When I was in college, I worked at the Etowah Skate and Tennis Center in Rome, Georgia. “Skate and tennis?” you might ask. How on earth did those two things go together? How did teenagers on skateboards coexist with adults of all ages playing tennis? It was just as chaotic as it sounds.
A favorite story happened when a 14-year-old skateboarder went to grab an errant tennis ball. He had every intention of throwing it back over the fence, but only after asking the 50-year-old judge’s wife for a cigarette. Contradictions abounded. Conflicts ensued. My goal was simply to keep tensions from boiling over.
This is the time of year when many of us are trying to identify and eliminate conflicts in our lives. I need to get healthy – start an exercise routine. We need to manage our money better – let’s work out a new family budget. We fail at a great many of those attempts, not because they are too difficult: we see people accomplishing them all the time. We ourselves accomplish difficult things all the time. We fail at a great many of those attempts because we prioritize something else, because there is some secret value we hold more dear. And that doesn’t always have to be something evil. I may proclaim a well-worn desire to be physically healthy, but really I value leisure and rest and quiet.
Our values are in conflict. Sometimes those really are conflicts between good and evil, but often they are conflicts between fine and good, between good and better, or between two perfectly reasonable alternatives. You might sit down to read the Bible, only to wake up from an accidental nap 43 minutes later. Thanks Be to God!
This time of year (or perhaps all year long), wisdom might consist of realizing that we will never eliminate those conflicts. It’s not that we are making bad choices or that we aren’t working hard enough – it’s that life is not a problem to be solved. We really do have more than we can handle.
But then, so did Jesus.
I recently read a poetic essay by local Charlotte musician Andy Squyres. He asked us to imagine Jesus carrying his cross to Calvary. Can you imagine Christ on the Via Dolorosa, feeling all the despair and pain of betrayal and then looking up and seeing one of his disciples holding up a Hobby Lobby sign that says “God will never give you more than you can handle?”

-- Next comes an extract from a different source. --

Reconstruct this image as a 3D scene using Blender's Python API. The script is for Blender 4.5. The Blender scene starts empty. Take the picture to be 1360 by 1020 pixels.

God gives us all more than we can handle. If you don’t have a handle on your life, it may not be a matter of failure, it’s likely a matter of being alive. And Thanks Be to God for that! What God gives us is not simple idioms or easy answers, but endless grace. God gives us more grace than we can handle, enough grace for our broken lives and for all the inner turmoil and all the conflicts we can’t resolve with a new routine or a better budget for our money or our time.
You will never eliminate every conflict in your life – no matter how hard you try. You will also never eliminate the grace of God from your life – no matter how many times you try to save yourself, give up on yourself, or serve only yourself.
We may run out of steam on our resolutions. We may run out of energy. We may run out of time. We may run out of life – the cross proves that even God can die. What will never run out is the grace of God. And Thanks Be to God for that!